Mars mission will be 'global' (+ video)

Dr Dava Newman shows a new generation space suit she helped develop. Photo by Douglas Sonders.
Dr Dava Newman shows a new generation space suit she helped develop. Photo by Douglas Sonders.

NASA is seeking wide international support for its plan for astronauts to get their "boots on Mars'' by 2039.

Nasa deputy administrator Dr Dava Newman made that point in Dunedin yesterday, after arriving in Dunedin to speak at the 10th biennial New Zealand International Science Festival.

Dr Newman will outline Nasa's vision for travel to Mars in a talk titled "Exploring Together'' at the University of Otago's St David lecture theatre at 7.30pm today.

"I'm so thrilled to be part of anything that has been running for two decades,'' she said of the festival.

Asked if she would be willing to travel to Mars on Nasa's space craft Orion, if it was leaving next week, she said she would.

She also emphasised the importance of good team work and said four crew members could eventually be living and working together in an area about the size of a bathroom throughout the proposed two-year return flight.

To find evidence of microbial life on Mars, even if in fossilised form, would be "the scientific breakthrough of the millennium''.

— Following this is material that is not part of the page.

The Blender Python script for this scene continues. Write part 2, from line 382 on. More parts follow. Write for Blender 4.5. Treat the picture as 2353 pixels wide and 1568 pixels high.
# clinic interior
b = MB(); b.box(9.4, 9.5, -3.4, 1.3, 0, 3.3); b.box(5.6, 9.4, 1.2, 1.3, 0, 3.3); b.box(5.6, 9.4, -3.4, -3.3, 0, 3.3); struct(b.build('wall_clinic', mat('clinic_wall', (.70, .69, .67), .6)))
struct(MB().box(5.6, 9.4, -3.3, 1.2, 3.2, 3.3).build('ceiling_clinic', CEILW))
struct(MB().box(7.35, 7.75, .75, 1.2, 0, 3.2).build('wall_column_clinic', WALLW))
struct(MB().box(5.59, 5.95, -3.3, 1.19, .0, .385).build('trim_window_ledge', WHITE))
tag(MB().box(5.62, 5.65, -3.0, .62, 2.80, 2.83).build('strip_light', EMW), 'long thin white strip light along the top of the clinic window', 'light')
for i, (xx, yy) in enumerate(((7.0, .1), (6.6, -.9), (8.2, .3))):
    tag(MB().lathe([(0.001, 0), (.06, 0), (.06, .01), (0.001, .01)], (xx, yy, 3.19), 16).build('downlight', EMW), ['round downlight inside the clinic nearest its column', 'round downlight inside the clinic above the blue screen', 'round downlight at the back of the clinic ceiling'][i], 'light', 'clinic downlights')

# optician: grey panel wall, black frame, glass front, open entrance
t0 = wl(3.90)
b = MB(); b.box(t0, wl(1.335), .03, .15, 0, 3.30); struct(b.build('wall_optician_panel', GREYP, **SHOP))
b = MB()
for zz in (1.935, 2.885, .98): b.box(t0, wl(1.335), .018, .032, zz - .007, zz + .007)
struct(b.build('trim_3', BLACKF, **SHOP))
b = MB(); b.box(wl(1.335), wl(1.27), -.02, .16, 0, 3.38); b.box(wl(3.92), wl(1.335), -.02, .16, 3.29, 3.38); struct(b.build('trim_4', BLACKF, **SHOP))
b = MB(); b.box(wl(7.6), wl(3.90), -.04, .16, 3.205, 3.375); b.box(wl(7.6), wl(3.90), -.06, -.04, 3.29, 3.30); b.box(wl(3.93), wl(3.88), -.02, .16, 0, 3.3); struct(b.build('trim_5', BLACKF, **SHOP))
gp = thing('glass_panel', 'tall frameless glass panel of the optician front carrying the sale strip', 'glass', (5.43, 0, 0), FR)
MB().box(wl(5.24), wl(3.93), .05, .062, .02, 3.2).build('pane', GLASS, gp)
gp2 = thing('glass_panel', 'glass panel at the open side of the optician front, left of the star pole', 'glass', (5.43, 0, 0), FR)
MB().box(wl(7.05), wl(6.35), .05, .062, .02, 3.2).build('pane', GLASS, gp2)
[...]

The necessary propulsion and life support systems were yet to be fully established and tested, and Mars flight crew members were, in fact, likely to be people now at secondary school - the "Mars generation'', she said.

Many overseas countries were being asked to consider if they wanted to be part of the planned mission, and there was growing international support.

Nasa planned a three-step process to reach Mars.

The first step, involving the use of the International Space Station, was already under way and would continue until 2024.

The second stage involved deeper space flight, beyond the moon, in the 2020s. In the 2030s, it was planned to undertake a manned orbit of Mars, before returning to Earth.

By the end of the 2030s, it was planned to land on the Red Planet, and undertake extensive exploration, searching for signs of life.

This was "global exploration'' undertaken for mankind, and many benefits, including improved technology, would flow from humans learning more about their red "sister planet'', she said.